Thursday, August 13, 2015

Language not barrier at Sabah International Folklore Festival

KOTA KINABALU: Language barrier has not stopped the participants of the 10th Sabah International Folklore Festival (SIFF) from forging new friendships and ties with those from other nations.

Yesterday, participants from Indonesia danced to the tune of an Indonesian melody together with the participants from India, and other countries.

Another participant from the Republic of Sakha Yakutia who spoke very little English, described the performers from Slovakia as his ‘brothers.’

This was clearly what Sabah Tourism, Culture and Environment Minister Datuk Masidi Manjun meant when he said the aim of having SIFF was not really to select the best performing country but more towards promoting peace and making new friends.

“The Sabah International Folklore Festival is a symbol of peace in the world. The 16 participating countries are symbolically showcasing this message,” he said when launching the event.

The countries participating are China, Russia, Indonesia, South Korea, Latvia, Kazakhstan, the Philippines, India, Kyrgyzstan, Brunei Darussalam, Slovakia, Taipei, Turkey, Mexico and Malaysia.

Mexico, Turkey and Sakha Yakutia Republic are joining the festival for the first time this year.

Some countries have been supporting the event from the start and they comprise of Kazakhstan as well as neighbouring countries Brunei Darussalam, the Philippines and Indonesia.

Masidi welcomed the participants and hoped they would continue to support the event.

At yesterday’s event, the participants were given the opportunity to showcase their culture and tradition to the folk of Kota Kinabalu.

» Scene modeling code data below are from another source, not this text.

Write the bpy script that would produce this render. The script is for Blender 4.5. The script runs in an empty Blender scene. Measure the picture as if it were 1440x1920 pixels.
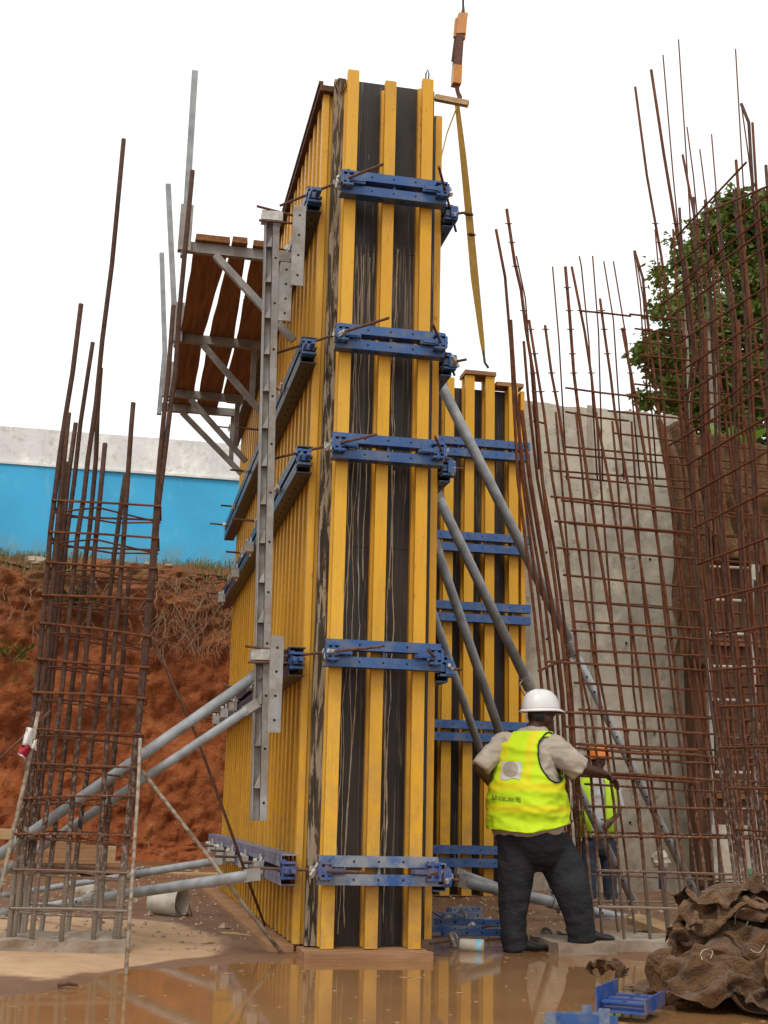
import bpy, bmesh, math, random
from mathutils import Vector, Matrix, noise
from mathutils.bvhtree import BVHTree
random.seed(7)
V = Vector
S = bpy.context.scene
C = S.collection
# ------------------------------------------------------------------ camera
F_PX, PITCH, ROLL, YAW = 2394.25, 0.2305935, 0.0229335, 0.2006816
CAM = V((-1.47962, -8.85173, 0.95911))
fwd = V((math.sin(YAW)*math.cos(PITCH), math.cos(YAW)*math.cos(PITCH), math.sin(PITCH)))
right0 = V((math.cos(YAW), -math.sin(YAW), 0)); up0 = right0.cross(fwd)
RT = math.cos(ROLL)*right0 + math.sin(ROLL)*up0
UP = -math.sin(ROLL)*right0 + math.cos(ROLL)*up0
cd = bpy.data.cameras.new('camera'); cam = bpy.data.objects.new('camera', cd); C.objects.link(cam)
cd.sensor_fit = 'VERTICAL'; cd.sensor_height = 24; cd.lens = F_PX*24/1920; cd.clip_start = .05; cd.clip_end = 2000
cam.matrix_world = Matrix(((RT.x, UP.x, -fwd.x, CAM.x), (RT.y, UP.y, -fwd.y, CAM.y), (RT.z, UP.z, -fwd.z, CAM.z), (0, 0, 0, 1)))
S.camera = cam
# ------------------------------------------------------------------ sky, sun, exposure (bright overcast)
SUN_EL, SUN_AZ = math.radians(56), math.radians(205)
w = bpy.data.worlds.new('World'); S.world = w; w.use_nodes = True
nt = w.node_tree; nt.nodes.clear()
sky = nt.nodes.new('ShaderNodeTexSky'); sky.sky_type = 'NISHITA'; sky.sun_disc = False
sky.sun_elevation = SUN_EL; sky.sun_rotation = SUN_AZ; sky.air_density = 1.6; sky.dust_density = 6; sky.ozone_density = 1
hs = nt.nodes.new('ShaderNodeHueSaturation'); hs.inputs['Saturation'].default_value = .06
mxw = nt.nodes.new('ShaderNodeMix'); mxw.data_type = 'RGBA'; mxw.inputs[0].default_value = .72
mxw.inputs[7].default_value = (13.4, 13.45, 13.5, 1)
bg = nt.nodes.new('ShaderNodeBackground'); bg.inputs['Strength'].default_value = .1
wo = nt.nodes.new('ShaderNodeOutputWorld')
nt.links.new(sky.outputs[0], hs.inputs['Color']); nt.links.new(hs.outputs[0], mxw.inputs[6])
nt.links.new(mxw.outputs[2], bg.inputs[0]); nt.links.new(bg.outputs[0], wo.inputs[0])
sd = bpy.data.lights.new('sun', 'SUN'); sd.energy = 1.0; sd.angle = math.radians(14); sd.color = (1, .96, .9)
sun = bpy.data.objects.new('sun', sd); C.objects.link(sun)
sdir = V((math.sin(SUN_AZ)*math.cos(SUN_EL), math.cos(SUN_AZ)*math.cos(SUN_EL), math.sin(SUN_EL)))
sun.rotation_euler = sdir.to_track_quat('Z', 'Y').to_euler(); sun.location = (0, -6, 30)
S.view_settings.view_transform = 'Standard'; S.view_settings.look = 'None'
S.view_settings.gamma = 1; S.view_settings.use_curve_mapping = False; S.view_settings.exposure = 0.2
# ------------------------------------------------------------------ survey helpers: photo sight line meets a known real plane
def ray(px, py): return fwd*F_PX + RT*(px-720) + UP*(960-py)
def on(px, py, ax, val):
    d = ray(px, py); t = (val-CAM[ax])/d[ax]; return CAM + d*t
def PX(px, py, x): return on(px, py, 0, x)
def PY(px, py, y): return on(px, py, 1, y)
def PZ(px, py, z=0): return on(px, py, 2, z)
def nz(p, s=1.0, o=0.0): return noise.noise(V((p[0]*s+o, p[1]*s+o*1.7, p[2]*s-o)))
def fbm(p, s=1.0, o=0.0, n=4):
    return noise.fractal(V((p[0]*s+o, p[1]*s+o*1.7, p[2]*s-o)), 1.0, 2.0, n)
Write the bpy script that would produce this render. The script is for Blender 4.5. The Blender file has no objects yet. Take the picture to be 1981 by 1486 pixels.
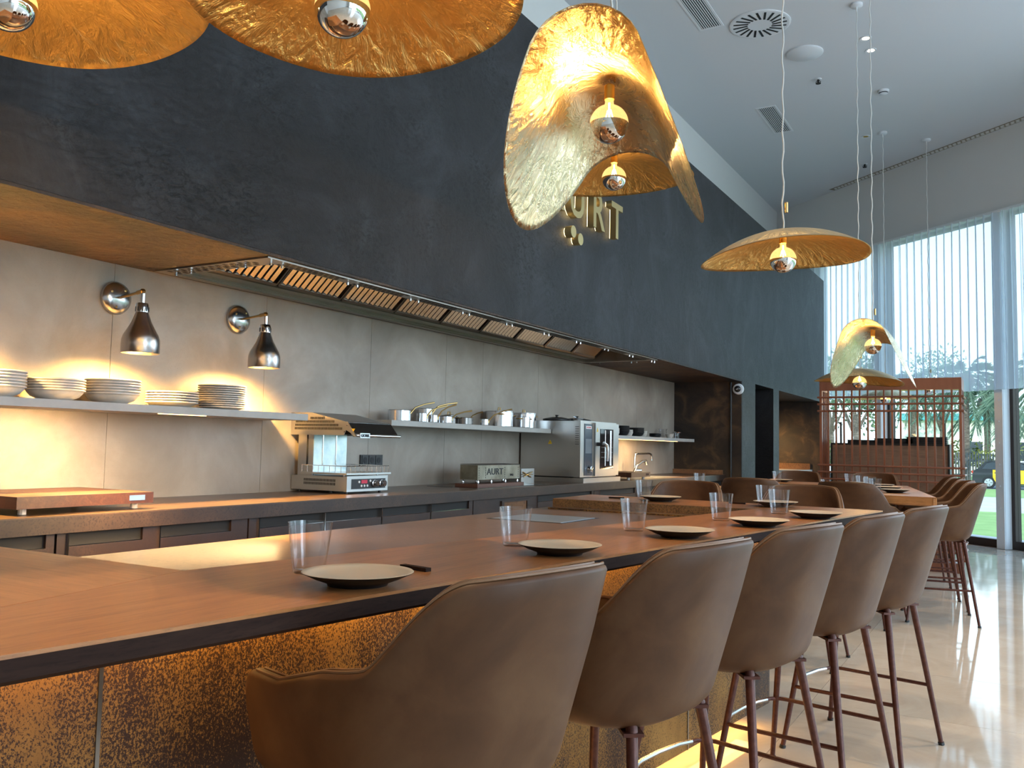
import bpy, bmesh, math, random
from mathutils import Vector, Matrix, Euler
from math import sin, cos, pi, radians, sqrt, atan2
random.seed(7)
C = bpy.context.scene.collection
SC = bpy.context.scene
E = 1.2                                   # eye height above the floor

# ------------------------------------------------------------------ camera
cam_d = bpy.data.cameras.new('camera'); cam = bpy.data.objects.new('camera', cam_d); C.objects.link(cam)
def _cam():
    p, r, y = radians(4.05), radians(1.15), radians(30.1)
    fwd = Vector((-sin(y)*cos(p), cos(y)*cos(p), sin(p)))
    right0 = Vector((cos(y), sin(y), 0)); up0 = right0.cross(fwd)
    right = right0*cos(r)+up0*sin(r); up = up0*cos(r)-right0*sin(r)
    m = Matrix((right, up, -fwd)).transposed().to_4x4()
    m.translation = (0, 0, E)
    cam.matrix_world = m
_cam()
cam_d.sensor_width = 36; cam_d.lens = 1700/1981*36; cam_d.clip_start = 0.05; cam_d.clip_end = 400
SC.camera = cam
# ------------------------------------------------------------------ exposure
vs = SC.view_settings
vs.view_transform = 'Standard'; vs.look = 'None'; vs.gamma = 1.0; vs.exposure = 0.35
try: vs.use_curve_mapping = False
except Exception: pass
# ------------------------------------------------------------------ world
W = bpy.data.worlds.new('world'); SC.world = W; W.use_nodes = True
nt = W.node_tree; nt.nodes.clear()
wo = nt.nodes.new('ShaderNodeOutputWorld'); bg = nt.nodes.new('ShaderNodeBackground')
tc = nt.nodes.new('ShaderNodeTexCoord'); sx = nt.nodes.new('ShaderNodeSeparateXYZ'); cr = nt.nodes.new('ShaderNodeValToRGB')
nt.links.new(tc.outputs['Generated'], sx.inputs[0]); nt.links.new(sx.outputs[2], cr.inputs[0])
cr.color_ramp.elements[0].position = 0.0; cr.color_ramp.elements[0].color = (.72, .90, 1.0, 1)
cr.color_ramp.elements[1].position = .7; cr.color_ramp.elements[1].color = (.38, .60, .95, 1)
nt.links.new(cr.outputs[0], bg.inputs[0]); bg.inputs[1].default_value = 2.6
nt.links.new(bg.outputs[0], wo.inputs[0])
# ------------------------------------------------------------------ sun (outside only: it comes from behind the building)
def light(name, kind, loc, energy, color, **k):
    d = bpy.data.lights.new(name, kind); d.energy = energy; d.color = color
    o = bpy.data.objects.new(name, d); C.objects.link(o); o.location = loc
    for a, b in k.items():
        if a == 'dir': o.rotation_euler = Vector(b).to_track_quat('-Z', 'Y').to_euler()
        elif a == 'rot': o.rotation_euler = b
        else: setattr(d, a, b)
    return o
light('sun', 'SUN', (0, -5, 20), 2.6, (1, .95, .86), dir=(-.25, .85, -.6), angle=.02)
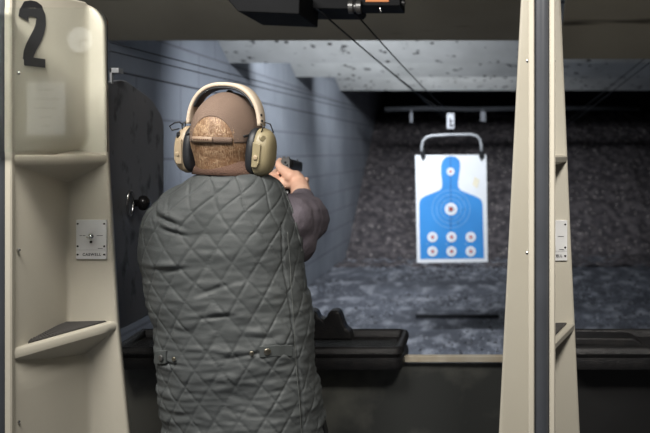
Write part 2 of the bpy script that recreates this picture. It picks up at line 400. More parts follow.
def shelf(root, cx, lip, xc, xf, z, th, rise, drop, with_mat=False, name='pocket_shelf', zn=None):
    """triangular ledge between the web and the flange"""
    A0 = Vector((cx+lip+.0005, Y1+.000)); Fq = Vector((xf-.002, Y2+.004)); Cc = Vector((xc-.012, Y2+.006))
    A1 = Vector((cx+lip-.012, Y1+.03)); zn = z if zn is None else zn
    def tiltz(p): return Vector((p[0], p[1], p[2]+(zn-z)*(1-min(1, max(0, (p[1]-Y1)/(Y2-Y1))))))
    n = 12; bm = bmesh.new()
    def row(zl, off, back):
        r = []
        for i in range(n+1):
            t = i/n; p = A0.lerp(Fq, t); dirn = Vector((p.y*0-(Fq.y-A0.y), Fq.x-A0.x)).normalized(); p = p+dirn*off
            r.append((p.x, p.y, zl))
        return r
    # cross-section along the lip: front lip top, front lip bottom, then in to the back corner high/low
    secs = [row(z-th, .004, 0), row(z-th*.85, -.001, 0), row(z-th*.2, -.002, 0), row(z, .003, 0), row(z, .010, 0)]
    inner = [(A1.lerp(Cc, i/n).x, A1.lerp(Cc, i/n).y) for i in range(n+1)]
    out = [[Vector(p) for p in s] for s in secs]
    top_in = [Vector((x, y, z-.003+rise*(.3+.7*i/n))) for i, (x, y) in enumerate(inner)]
    mid = [a.lerp(b, .5)+Vector((0, 0, -rise*.28-.002)) for a, b in zip(out[-1], top_in)]
    bot_in = [Vector((x, y, z-th-drop*(.2+.8*i/n))) for i, (x, y) in enumerate(inner)]
    allr = out+[mid, top_in, bot_in]
    vv = [[bm.verts.new(tiltz(p)) for p in r] for r in allr]
    m_ = len(vv)
    for k in range(m_):
        for i in range(n): bm.faces.new((vv[k][i], vv[k][i+1], vv[(k+1) % m_][i+1], vv[(k+1) % m_][i]))
    bm.faces.new([v[0] for v in vv]); bm.faces.new([v[-1] for v in vv][::-1])
    s = place(obj(name, bm, M['cream'], smooth=True), root)
    md = s.modifiers.new('edge', 'EDGE_SPLIT'); md.split_angle = .9
    if with_mat:
        bm = bmesh.new()
        a = A0.lerp(Fq, .16); c = A0.lerp(Fq, .93); d = A1.lerp(Cc, .96); e = A1.lerp(Cc, .30)
        nrm = Vector((-(Fq.y-A0.y), Fq.x-A0.x)).normalized()
        a += nrm*.012; c += nrm*.014; d = d+Vector((.016, -.012)); e = e+Vector((.004, 0))
        nr = 22
        for i in range(nr):
            t0, t1 = i/nr, (i+.62)/nr
            q = [e.lerp(d, t0), a.lerp(c, t0), a.lerp(c, t1), e.lerp(d, t1)]
            prism(bm, [tiltz((p.x, p.y, z-.004)) for p in q], (0, 0, .0075))
        q = [e, a, c, d]; prism(bm, [tiltz((p.x, p.y, z-.004)) for p in q], (0, 0, .0055))
        mt = obj('ribbed_mat', bm, M['mat']); mt.parent = s; mt['label'] = 'dark ribbed mat'
    return s

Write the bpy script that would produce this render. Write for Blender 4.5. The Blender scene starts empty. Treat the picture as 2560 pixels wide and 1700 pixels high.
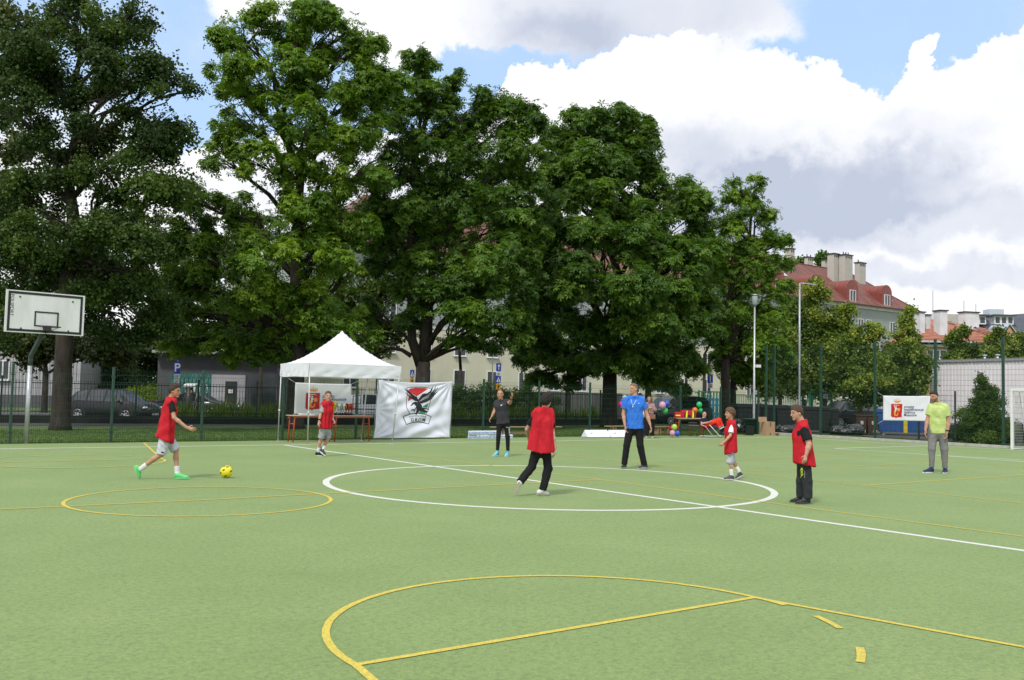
import bpy, bmesh, math, random
import numpy as np
from mathutils import Vector, Matrix
R = math.radians
C = bpy.context.scene.collection
SC = bpy.context.scene
# ------------------------------------------------------------------ camera
CAM_H = 1.6186
F_PX, PITCH, ROLL = 2361.6, 0.0561, 0.02174      # focal length in pixels of a 2560 px wide picture
cam_d = bpy.data.cameras.new('camera'); cam = bpy.data.objects.new('camera', cam_d); C.objects.link(cam)
cam_d.sensor_width = 36; cam_d.lens = F_PX / 2560 * 36; cam_d.clip_end = 3000; cam_d.clip_start = 0.1
cam.location = (0, 0, CAM_H)
cam.rotation_mode = 'QUATERNION'
cam.rotation_quaternion = (Matrix.Rotation(math.pi / 2 + PITCH, 4, 'X') @ Matrix.Rotation(ROLL, 4, 'Z')).to_quaternion()
SC.camera = cam
SC.render.resolution_x, SC.render.resolution_y = 1024, 680
# ------------------------------------------------------------------ pitch frame: u along the far touchline, v across the pitch
TH = 0.63327
OX, OY = 0.71445, 17.308
CU, SU = math.cos(TH), math.sin(TH)
def W(u, v, z=0.0): return Vector((OX + u * CU - v * SU, OY + u * SU + v * CU, z))
def ray(px, py):
    a = (px - 1280) / F_PX; b = -(py - 850) / F_PX
    c, s = math.cos(ROLL), math.sin(ROLL)
    a, b = a * c - b * s, a * s + b * c
    return Vector((a, math.cos(PITCH) - b * math.sin(PITCH), math.sin(PITCH) + b * math.cos(PITCH)))
def GP(px, py, z=0.0):
    r = ray(px, py); t = (z - CAM_H) / r.z
    return Vector((r.x * t, r.y * t, z))
def AT(px, py, Y):                       # the point seen at (px, py) at forward distance Y metres
    r = ray(px, py); t = Y / r.y
    return Vector((r.x * t, Y, CAM_H + r.z * t))
# ------------------------------------------------------------------ world: nishita sky under broken cumulus
SUN_AZ, SUN_EL = R(205), R(52)           # azimuth clockwise from +Y; the sun stands high behind the camera, a little to the left
world = bpy.data.worlds.new('World'); SC.world = world; world.use_nodes = True
wn = world.node_tree; wn.nodes.clear(); NL = wn.links.new
def wnode(t, **k):
    n = wn.nodes.new(t)
    for a, b in k.items(): setattr(n, a, b)
    return n
def wmath(op, a, b=None, c=None, clamp=False):
    n = wnode('ShaderNodeMath', operation=op, use_clamp=clamp)
    for i, x in enumerate((a, b, c)):
        if x is None: continue
        if isinstance(x, (int, float)): n.inputs[i].default_value = x
        else: NL(x, n.inputs[i])
    return n.outputs[0]
def wvec(op, a, b=None):
    n = wnode('ShaderNodeVectorMath', operation=op)
    for i, x in enumerate((a, b)):
        if x is None: continue
        if isinstance(x, tuple): n.inputs[i].default_value = x
        else: NL(x, n.inputs[i])
    return n.outputs['Value'] if op == 'LENGTH' else n.outputs[0]
tc = wnode('ShaderNodeTexCoord'); sep = wnode('ShaderNodeSeparateXYZ'); NL(tc.outputs['Generated'], sep.inputs[0])
az = wmath('ARCTAN2', sep.outputs['X'], sep.outputs['Y']); el = wmath('ARCSINE', sep.outputs['Z'])
cmb = wnode('ShaderNodeCombineXYZ'); NL(az, cmb.inputs[0]); NL(el, cmb.inputs[1])
def wnoise(vec, scale, detail=6, rough=.55, color=False, dist=0.0):
    n = wnode('ShaderNodeTexNoise'); NL(vec, n.inputs['Vector'])
    n.inputs['Scale'].default_value = scale; n.inputs['Detail'].default_value = detail
    n.inputs['Roughness'].default_value = rough; n.inputs['Distortion'].default_value = dist
    return n.outputs['Color' if color else 'Fac']
gen = tc.outputs['Generated']
wa = wvec('SUBTRACT', wnoise(gen, 16, 8, .62, True), (.5, .5, .5))
wb = wvec('SUBTRACT', wnoise(gen, 5, 3, .5, True), (.5, .5, .5))
warp = wvec('ADD', wvec('MULTIPLY', wa, (.085, .085, 0)), wvec('MULTIPLY', wb, (.05, .05, 0)))
pos = wvec('ADD', cmb.outputs[0], warp)
def sky_blob(px, py, rx, ry, amp, src=None):
    r = ray(px, py); a0 = math.atan2(r.x, r.y); e0 = math.asin(r.normalized().z)
    d = wvec('MULTIPLY', wvec('SUBTRACT', src or pos, (a0, e0, 0)), (F_PX / rx, F_PX / ry, 0))
    n = wnode('ShaderNodeMapRange', interpolation_type='SMOOTHSTEP'); NL(wvec('LENGTH', d), n.inputs[0])
    n.inputs[1].default_value = 1.45; n.inputs[2].default_value = .55; n.inputs[3].default_value = 0; n.inputs[4].default_value = amp
    return n.outputs[0]
def wsum(l):
    s = l[0]
    for x in l[1:]: s = wmath('ADD', s, x)
    return s
def wstep(x, a, b, lo=0.0, hi=1.0):
    n = wnode('ShaderNodeMapRange', interpolation_type='SMOOTHSTEP'); NL(x, n.inputs[0]); n.inputs[1].default_value = a; n.inputs[2].default_value = b; n.inputs[3].default_value = lo; n.inputs[4].default_value = hi; return n.outputs[0]
f1 = wnoise(gen, 5.5, 8, .6); f2 = wnoise(gen, 11, 7, .58)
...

They were flagged off at Wisma Budaya and they walked under the sweltering hot weather towards Lintasan Desaoka and later to join Mayor Datuk Abidin Madingkir at the Kota Kinabalu Community Hall.

Their colourful costumes were an attraction to the local folk and many were seen ready with their cameras and smartphones to snap photographs of the participants at the parade.

Some, like the participants from South Korea, were clad in very thick costumes and one wondered how they could endure the hot and humid weather.